## PROBLEM REQUIREMENTS
Pictures are not part of the copy; repeat everything else in the records exactly.

[Collected data]
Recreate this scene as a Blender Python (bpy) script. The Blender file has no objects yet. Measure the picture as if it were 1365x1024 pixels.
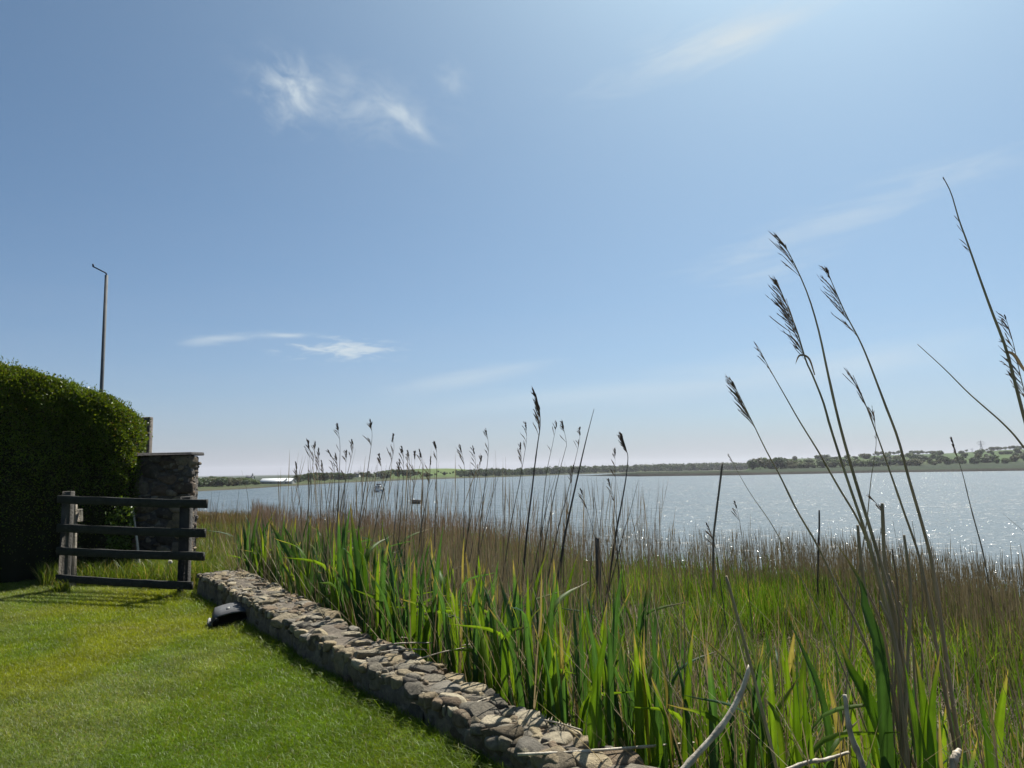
import bpy, math, random
import numpy as np
from mathutils import Vector, Matrix, Euler, Quaternion

random.seed(7)
RNG = np.random.default_rng(11)
scene = bpy.context.scene
COL = scene.collection
R = math.radians

# ------------------------------------------------------------------ camera
EYE = 1.4
F = 1025.0 / 1365.0
cam_d = bpy.data.cameras.new("camera")
cam_d.sensor_width = 36.0
cam_d.lens = 36.0 * F
cam_d.clip_start = 0.05
cam_d.clip_end = 20000
cam = bpy.data.objects.new("camera", cam_d)
COL.objects.link(cam)
PITCH, ROLL = 6.43, -0.95
CR = (Matrix.Rotation(R(90 + PITCH), 3, 'X') @ Matrix.Rotation(R(ROLL), 3, 'Z'))
cam.location = (0, 0, EYE)
cam.rotation_euler = CR.to_euler()
scene.camera = cam

# ------------------------------------------------------------------ sun and sky
SUN_AZ, SUN_EL = 27.0, 56.0
sd_ = Vector((math.sin(R(SUN_AZ)) * math.cos(R(SUN_EL)), math.cos(R(SUN_AZ)) * math.cos(R(SUN_EL)), math.sin(R(SUN_EL))))
sun_d = bpy.data.lights.new("sun", 'SUN')
sun_d.energy = 4.8
sun_d.angle = R(0.53)
sun_d.color = (1.0, 0.95, 0.86)
sun = bpy.data.objects.new("sun", sun_d)
sun.rotation_euler = sd_.to_track_quat('Z', 'Y').to_euler()
sun.location = (20, 30, 60)
COL.objects.link(sun)

scene.view_settings.view_transform = 'Standard'
scene.view_settings.look = 'None'
scene.view_settings.exposure = 0.85
scene.view_settings.gamma = 1.0
scene.view_settings.use_curve_mapping = False


def ray(px, py):
    d = CR @ Vector(((px - 682.5) / 1025.0, (512.0 - py) / 1025.0, -1.0))
    return d


def P(px, py, Y):
    """world point seen at photo pixel (px, py) at depth Y"""
    d = ray(px, py)
    t = Y / d.y
    return Vector((d.x * t, Y, EYE + d.z * t))


def G(px, py, z):
    d = ray(px, py)
    t = (z - EYE) / d.z
    return Vector((d.x * t, d.y * t, z))


class NT:
    """small node-tree helper"""
    def __init__(self, tree):
        self.t = tree
        tree.nodes.clear()

    def n(self, kind, ins=None, **props):
        nd = self.t.nodes.new(kind)
        for k, v in props.items():
            setattr(nd, k, v)
        for k, v in (ins or {}).items():
            s = nd.inputs[k]
            if hasattr(v, 'is_output') or isinstance(v, bpy.types.NodeSocket):
                self.t.links.new(v, s)
            else:
                s.default_value = v
        return nd

    def m(self, op, a, b=0.0, c=None, clamp=False):
        ins = {0: a, 1: b}
        if c is not None:
            ins[2] = c
        nd = self.n('ShaderNodeMath', ins, operation=op, use_clamp=clamp)
        return nd.outputs[0]

    def mix(self, f, a, b, blend='MIX'):
        nd = self.n('ShaderNodeMix', None, data_type='RGBA', blend_type=blend)
        for k, v in ((0, f), (6, a), (7, b)):
            s = nd.inputs[k]
            if isinstance(v, bpy.types.NodeSocket):
                self.t.links.new(v, s)
            else:
                s.default_value = v if not isinstance(v, tuple) or len(v) == 4 or k == 0 else (*v, 1)
        return nd.outputs[2]

    def ramp(self, f, stops):
        nd = self.n('ShaderNodeValToRGB', {0: f})
        el = nd.color_ramp.elements
        while len(el) < len(stops):
            el.new(0.5)
        for e, (p, c) in zip(el, stops):
            e.position = p
            e.color = (*c, 1) if len(c) == 3 else c
        return nd.outputs[0]

    def link(self, a, b):
        self.t.links.new(a, b)


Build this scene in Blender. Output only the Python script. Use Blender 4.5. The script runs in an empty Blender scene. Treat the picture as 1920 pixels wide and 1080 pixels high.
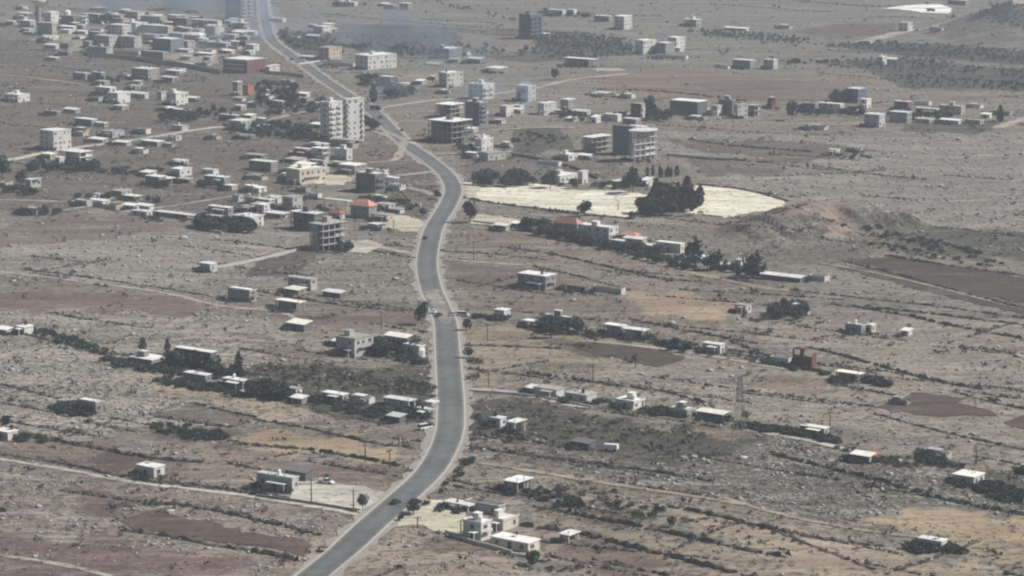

## WORKED ANSWER
Recreate this scene as a Blender Python (bpy) script. The Blender file has no objects yet. Measure the picture as if it were 1365x1024 pixels.
import bpy, math, random
import numpy as np
from mathutils import Vector, Matrix, Euler, Quaternion

random.seed(7)
RNG = np.random.default_rng(11)
scene = bpy.context.scene
COL = scene.collection
R = math.radians

# ------------------------------------------------------------------ camera
EYE = 1.4
F = 1025.0 / 1365.0
cam_d = bpy.data.cameras.new("camera")
cam_d.sensor_width = 36.0
cam_d.lens = 36.0 * F
cam_d.clip_start = 0.05
cam_d.clip_end = 20000
cam = bpy.data.objects.new("camera", cam_d)
COL.objects.link(cam)
PITCH, ROLL = 6.43, -0.95
CR = (Matrix.Rotation(R(90 + PITCH), 3, 'X') @ Matrix.Rotation(R(ROLL), 3, 'Z'))
cam.location = (0, 0, EYE)
cam.rotation_euler = CR.to_euler()
scene.camera = cam

# ------------------------------------------------------------------ sun and sky
SUN_AZ, SUN_EL = 27.0, 56.0
sd_ = Vector((math.sin(R(SUN_AZ)) * math.cos(R(SUN_EL)), math.cos(R(SUN_AZ)) * math.cos(R(SUN_EL)), math.sin(R(SUN_EL))))
sun_d = bpy.data.lights.new("sun", 'SUN')
sun_d.energy = 4.8
sun_d.angle = R(0.53)
sun_d.color = (1.0, 0.95, 0.86)
sun = bpy.data.objects.new("sun", sun_d)
sun.rotation_euler = sd_.to_track_quat('Z', 'Y').to_euler()
sun.location = (20, 30, 60)
COL.objects.link(sun)

scene.view_settings.view_transform = 'Standard'
scene.view_settings.look = 'None'
scene.view_settings.exposure = 0.85
scene.view_settings.gamma = 1.0
scene.view_settings.use_curve_mapping = False


def ray(px, py):
    d = CR @ Vector(((px - 682.5) / 1025.0, (512.0 - py) / 1025.0, -1.0))
    return d


def P(px, py, Y):
    """world point seen at photo pixel (px, py) at depth Y"""
    d = ray(px, py)
    t = Y / d.y
    return Vector((d.x * t, Y, EYE + d.z * t))


def G(px, py, z):
    d = ray(px, py)
    t = (z - EYE) / d.z
    return Vector((d.x * t, d.y * t, z))


class NT:
    """small node-tree helper"""
    def __init__(self, tree):
        self.t = tree
        tree.nodes.clear()

    def n(self, kind, ins=None, **props):
        nd = self.t.nodes.new(kind)
        for k, v in props.items():
            setattr(nd, k, v)
        for k, v in (ins or {}).items():
            s = nd.inputs[k]
            if hasattr(v, 'is_output') or isinstance(v, bpy.types.NodeSocket):
                self.t.links.new(v, s)
            else:
                s.default_value = v
        return nd

    def m(self, op, a, b=0.0, c=None, clamp=False):
        ins = {0: a, 1: b}
        if c is not None:
            ins[2] = c
        nd = self.n('ShaderNodeMath', ins, operation=op, use_clamp=clamp)
        return nd.outputs[0]

    def mix(self, f, a, b, blend='MIX'):
        nd = self.n('ShaderNodeMix', None, data_type='RGBA', blend_type=blend)
        for k, v in ((0, f), (6, a), (7, b)):
            s = nd.inputs[k]
            if isinstance(v, bpy.types.NodeSocket):
                self.t.links.new(v, s)
            else:
                s.default_value = v if not isinstance(v, tuple) or len(v) == 4 or k == 0 else (*v, 1)
        return nd.outputs[2]

    def ramp(self, f, stops):
        nd = self.n('ShaderNodeValToRGB', {0: f})
        el = nd.color_ramp.elements
        while len(el) < len(stops):
            el.new(0.5)
        for e, (p, c) in zip(el, stops):
            e.position = p
            e.color = (*c, 1) if len(c) == 3 else c
        return nd.outputs[0]

    def link(self, a, b):
        self.t.links.new(a, b)


Build this scene in Blender. Output only the Python script. Use Blender 4.5. The script runs in an empty Blender scene. Treat the picture as 1920 pixels wide and 1080 pixels high.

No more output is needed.